Cyber Threat Actor: RedHack
| Actor Type | Location | Known Incidents |
Activist
|
Turkey
|
19 incidents |
|---|
Profile
RedHack, also known as RedHack, is a Turkish Marxist hacker collective operating primarily against domestic targets aligned with or supporting the Turkish government. The group engages in ideologically motivated hacktivism, focusing on exposing perceived state corruption, censorship, and human rights violations. Their operations consistently demonstrate opposition to government policies, privatization efforts, and restrictions on civil liberties, particularly internet freedom and labor rights.
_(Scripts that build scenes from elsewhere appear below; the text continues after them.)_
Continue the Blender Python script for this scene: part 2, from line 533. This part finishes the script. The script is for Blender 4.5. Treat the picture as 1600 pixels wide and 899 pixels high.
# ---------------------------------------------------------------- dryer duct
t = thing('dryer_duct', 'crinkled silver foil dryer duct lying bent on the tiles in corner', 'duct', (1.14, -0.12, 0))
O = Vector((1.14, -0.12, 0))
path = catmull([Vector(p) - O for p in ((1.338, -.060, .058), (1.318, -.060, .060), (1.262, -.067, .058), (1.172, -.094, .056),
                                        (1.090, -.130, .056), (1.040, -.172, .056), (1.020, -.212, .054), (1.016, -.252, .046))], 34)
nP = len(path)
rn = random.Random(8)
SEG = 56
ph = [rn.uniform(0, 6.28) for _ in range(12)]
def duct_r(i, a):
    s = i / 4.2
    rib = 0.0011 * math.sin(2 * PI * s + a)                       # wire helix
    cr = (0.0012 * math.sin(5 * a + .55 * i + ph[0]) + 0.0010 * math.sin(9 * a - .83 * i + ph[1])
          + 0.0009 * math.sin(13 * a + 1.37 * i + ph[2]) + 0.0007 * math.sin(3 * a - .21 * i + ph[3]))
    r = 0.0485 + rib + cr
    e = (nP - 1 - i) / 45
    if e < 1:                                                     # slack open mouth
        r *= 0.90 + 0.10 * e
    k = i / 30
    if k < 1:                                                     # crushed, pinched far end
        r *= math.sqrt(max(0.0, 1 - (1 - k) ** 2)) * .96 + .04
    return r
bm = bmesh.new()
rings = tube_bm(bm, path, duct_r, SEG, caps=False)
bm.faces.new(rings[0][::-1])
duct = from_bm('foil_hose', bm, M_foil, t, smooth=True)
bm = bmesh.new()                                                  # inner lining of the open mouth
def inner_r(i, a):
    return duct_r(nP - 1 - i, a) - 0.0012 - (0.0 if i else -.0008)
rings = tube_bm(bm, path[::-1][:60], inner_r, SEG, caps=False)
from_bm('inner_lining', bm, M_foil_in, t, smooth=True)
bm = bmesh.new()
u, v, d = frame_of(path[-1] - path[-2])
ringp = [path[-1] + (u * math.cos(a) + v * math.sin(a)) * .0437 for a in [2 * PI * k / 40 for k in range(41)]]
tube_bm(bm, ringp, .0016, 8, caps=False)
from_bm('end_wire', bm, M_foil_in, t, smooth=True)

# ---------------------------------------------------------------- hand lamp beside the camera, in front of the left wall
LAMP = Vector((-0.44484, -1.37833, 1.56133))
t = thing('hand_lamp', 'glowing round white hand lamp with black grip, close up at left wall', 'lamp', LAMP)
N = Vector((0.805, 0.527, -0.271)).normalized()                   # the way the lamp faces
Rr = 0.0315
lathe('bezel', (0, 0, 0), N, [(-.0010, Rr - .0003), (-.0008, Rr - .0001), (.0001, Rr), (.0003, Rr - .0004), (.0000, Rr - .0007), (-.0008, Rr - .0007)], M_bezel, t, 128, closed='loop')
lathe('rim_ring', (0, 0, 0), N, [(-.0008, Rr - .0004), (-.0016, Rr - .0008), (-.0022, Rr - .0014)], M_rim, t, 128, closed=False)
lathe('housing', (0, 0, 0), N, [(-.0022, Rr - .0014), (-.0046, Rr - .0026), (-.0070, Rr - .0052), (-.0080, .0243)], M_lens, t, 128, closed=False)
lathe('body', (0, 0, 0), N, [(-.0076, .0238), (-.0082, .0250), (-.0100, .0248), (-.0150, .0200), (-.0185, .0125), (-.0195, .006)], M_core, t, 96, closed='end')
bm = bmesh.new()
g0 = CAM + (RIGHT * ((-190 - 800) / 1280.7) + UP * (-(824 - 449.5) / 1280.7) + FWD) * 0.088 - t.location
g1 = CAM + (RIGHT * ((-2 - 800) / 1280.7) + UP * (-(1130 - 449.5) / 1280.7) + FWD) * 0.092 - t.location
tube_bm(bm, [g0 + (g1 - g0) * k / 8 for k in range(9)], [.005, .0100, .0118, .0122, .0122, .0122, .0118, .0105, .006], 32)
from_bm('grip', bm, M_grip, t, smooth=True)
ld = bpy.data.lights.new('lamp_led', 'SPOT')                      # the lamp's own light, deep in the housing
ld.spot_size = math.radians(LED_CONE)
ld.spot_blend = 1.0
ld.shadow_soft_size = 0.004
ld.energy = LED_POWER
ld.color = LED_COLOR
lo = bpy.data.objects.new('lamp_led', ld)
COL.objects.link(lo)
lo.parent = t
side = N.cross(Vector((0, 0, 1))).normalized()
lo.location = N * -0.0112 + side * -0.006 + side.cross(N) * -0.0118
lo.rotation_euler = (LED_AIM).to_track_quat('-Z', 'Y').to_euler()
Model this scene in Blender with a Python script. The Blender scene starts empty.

RedHack typically targets Turkish governmental institutions, financial entities, telecommunications providers, and political organizations. Strategic objectives center on disruption and information exposure rather than financial gain, with campaigns frequently timed to coincide with political events or social crises. Notable targets include the Energy Ministry, Telecommunications Directorate, Central Bank, US Embassy in Turkey, and pro-government organizations like the Istanbul Police Association. Tactics involve website defacements with protest messages, distributed denial-of-service (DDoS) attacks, email breaches, and leaks of sensitive data such as government correspondence, employee records, and voicemail logs. The group leverages stolen communications for political leverage, as seen in their 2021 breach of ministerial emails threatening further disclosures unless leftist prisoners were released. Operations often exploit web vulnerabilities like cross-site scripting (XSS), as demonstrated in attacks on Turkey’s Parliament and Ministry of Family websites. Significant campaigns include the 2014 coordinated protests against Turkey’s internet censorship law, involving data leaks from the Ministry of Education, gas price manipulation on utility websites, and membership application exposures from the Justice and Development Party. The collective’s 2014 breach of Soma Municipality following a mining disaster highlighted labor safety failures, while attacks on Aktif Bank challenged surveillance via e-ticketing systems. RedHack maintains no publicly cited affiliations with state actors, instead positioning itself as a digital extension of anti-government dissent through sustained operations against institutional targets.